In the years since, Starr has largely taken the position that his investigation is largely a closed chapter in the nation’s history.

He has spoken about it on occasion, mostly, as he explained to journalist Peter Hossli in 2008, because he felt “that an important part of accountability was to be able to talk about the independent counsel experience.”

Hossli then asked what Starr learned from the experience.

“The Independent Counsel experience brought home powerfully the need for structure and accountability in our governmental system of separated powers,” Starr said. “The mechanism suffered from a severe design flaw so that, when controversy inevitably erupted, no one in authority was at hand to defend the institution in the vital arena of public opinion.”

Mueller filed his a nearly 400-page report on March 22 after nearly two years of work, and since then Attorney General William Barr and a team of Justice Department lawyers have been redacting grand jury testimony and information that could compromise ongoing investigations.

Even with that, Washington is bracing for the release of formerly confidential information that could prove damaging to President Donald Trump. This despite Barr’s assurances in a four-page letter sent to Congress on March 24 that Mueller did not establish the existence of a criminal conspiracy between the president’s campaign and the Russian government.
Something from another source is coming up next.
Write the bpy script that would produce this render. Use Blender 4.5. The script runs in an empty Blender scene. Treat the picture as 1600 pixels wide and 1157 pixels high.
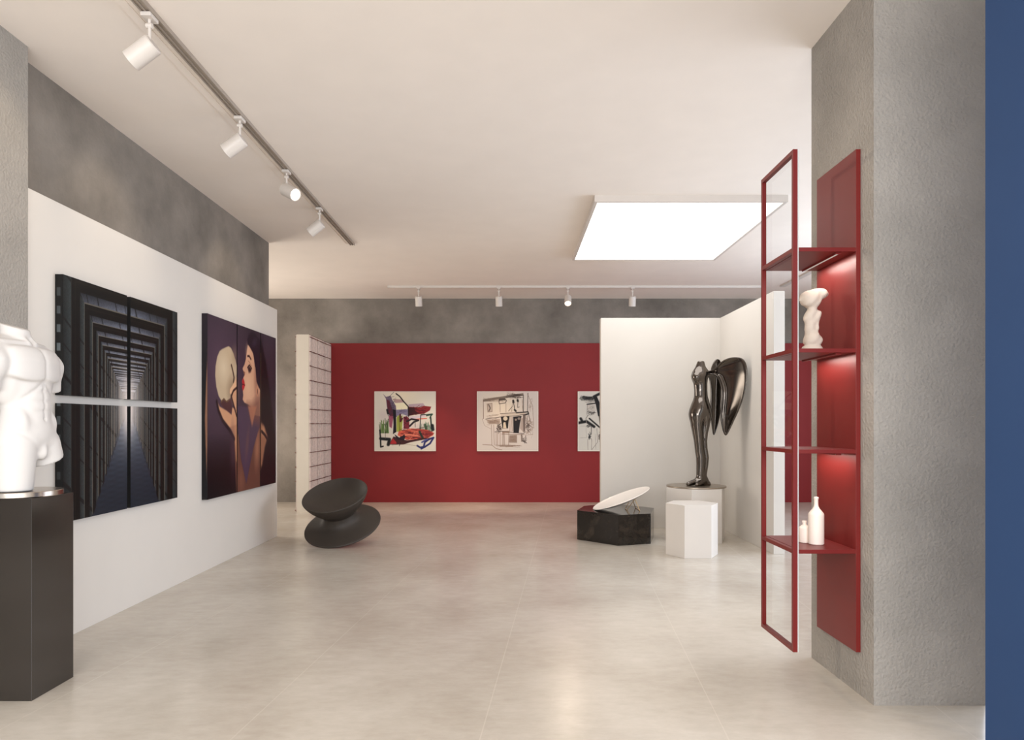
import bpy, bmesh, math, random
import numpy as np
from mathutils import Vector, Matrix, Quaternion
random.seed(7)
rng = np.random.default_rng(7)
SC = bpy.context.scene
C = SC.collection
PI = math.pi

# ------------------------------------------------------------------ camera
cam_d = bpy.data.cameras.new('camera')
cam_d.lens = 24.0; cam_d.sensor_width = 36.0; cam_d.sensor_fit = 'HORIZONTAL'
cam_d.shift_x = 0.0019; cam_d.shift_y = 0.0528
cam_d.clip_start = 0.05; cam_d.clip_end = 100
cam = bpy.data.objects.new('camera', cam_d); C.objects.link(cam)
cam.location = (0, 0, 1.4); cam.rotation_euler = (PI/2, 0, 0)
SC.camera = cam

# ------------------------------------------------------------------ world, big lights, exposure
def lin(c):
    out = []
    for v in c:
        v = v/255.0
        out.append(v/12.92 if v <= 0.04045 else ((v+0.055)/1.055)**2.4)
    return tuple(out)
w = bpy.data.worlds.new('world'); SC.world = w; w.use_nodes = True
bg = w.node_tree.nodes['Background']
bg.inputs['Color'].default_value = (0.90, 0.95, 1.0, 1); bg.inputs['Strength'].default_value = 1.0
def area_light(name, loc, rot, sx, sy, energy, color):
    d = bpy.data.lights.new(name, 'AREA'); d.shape = 'RECTANGLE'; d.size = sx; d.size_y = sy
    d.energy = energy; d.color = color
    o = bpy.data.objects.new(name, d); C.objects.link(o); o.location = loc; o.rotation_euler = rot
    return o
area_light('daylight_front', (-0.4, -1.7, 2.1), (math.radians(62), 0, 0), 6.5, 2.8, 400, (0.97, 0.98, 1.0))  # unseen daylight from behind the camera, tilted down to brighten the floor
area_light('daylight_side', (6.3, 6.2, 1.9), (PI/2, 0, PI/2), 6.0, 2.8, 330, (0.70, 0.82, 1.0))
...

Sure to be particularly worked over in the days ahead is Barr’s claim that Mueller reached no definitive conclusion on whether Trump obstructed justice by trying to interfere with the probe.

Famously, after reviewing the report with Deputy Attorney General Rod Rosenstein, Barr announced that “while this report does not conclude that the President committed a crime, it also does not exonerate him.”

In the absence of that alleged lack of conclusion, Barr said he determined the evidence contained in the report “was not sufficient to determine that the president committed an obstruction-of-justice offense.”

House Democrats immediately pledged to fight for access to an unredacted version of the report and have vowed to subpoena the Justice Department for it if necessary.